You cannot recover time spent bored. Do something about it. Now.

It is not unusual to find ourselves in a social slump, having conversations with the same people all the time and rarely interacting with new people. If this applies to you, talk to new people. This does not have to result in some new, long-lasting relationship – casual chats with strangers will make you happier too. In one study, researchers approached commuters at a central train station in Chicago and asked them to start a conversation with a stranger in exchange for a $5 Starbucks gift card and to report back about how they felt afterwards. On average, these people reported enjoying the commute far more than people in the control group who were given the gift card but went about their daily commute in silence. What's interesting about this study is that, prior to starting the conversation, the majority of these participants stated a preference for commuting in silence. This is yet another example of how we are not very good at predicting what will make us happy.

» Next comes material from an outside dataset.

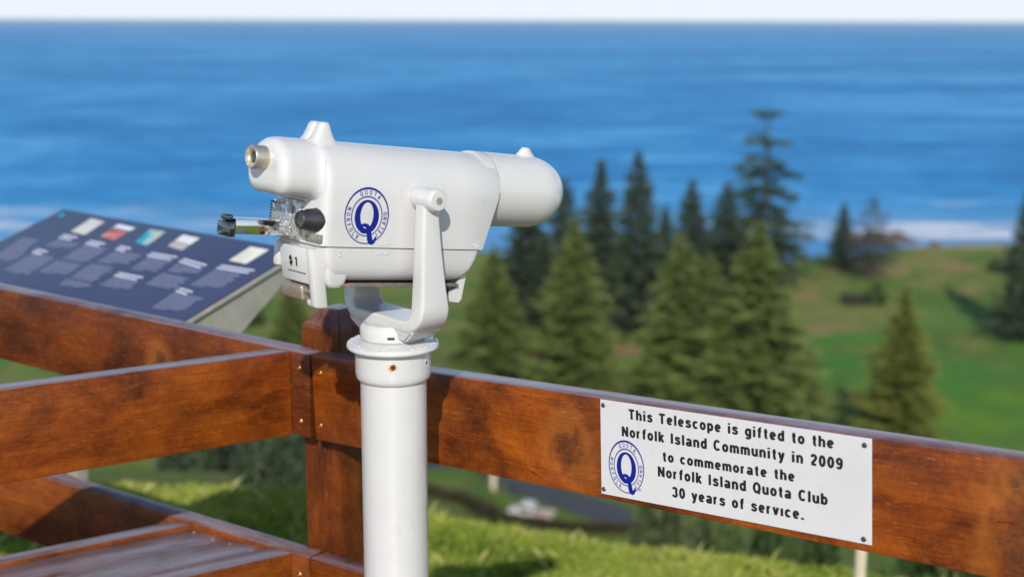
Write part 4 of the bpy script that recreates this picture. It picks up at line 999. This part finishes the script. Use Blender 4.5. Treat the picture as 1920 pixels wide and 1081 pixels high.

We can often feel bored when nothing in our daily lives challenges us. If your life could use fresh purpose, consider taking up a new hobby; something you've always wanted to try. As you progress and develop skills in the area, set the bar higher rather than allowing yourself to rest on your laurels. Two potentially very rewarding challenges to consider are learning to play an instrument or to speak a foreign language. These activities have been associated with experiences of flow – or total absorption in a task – that is perhaps the true opposite of boredom. If you really need a hit of purpose, try some volunteering: our research shows this to be about as purposeful as any experience can get.

As well as trying some new experiences, you should also consider stopping some old ones. What do you do if you realise you're sticking with something because you think it should make you happy and not because you actually get pleasure or a sense of purpose out of it? It is not always easy to know when to quit a job, a relationship or a pastime but, if you have been thinking about getting out or giving up for a while, it is probably time to bite the bullet and do so. Staying in a boring job or allowing your social life to remain firmly in a rut is not good for you. You cannot recover time spent bored. Lost happiness is lost forever. Do something about it. Now.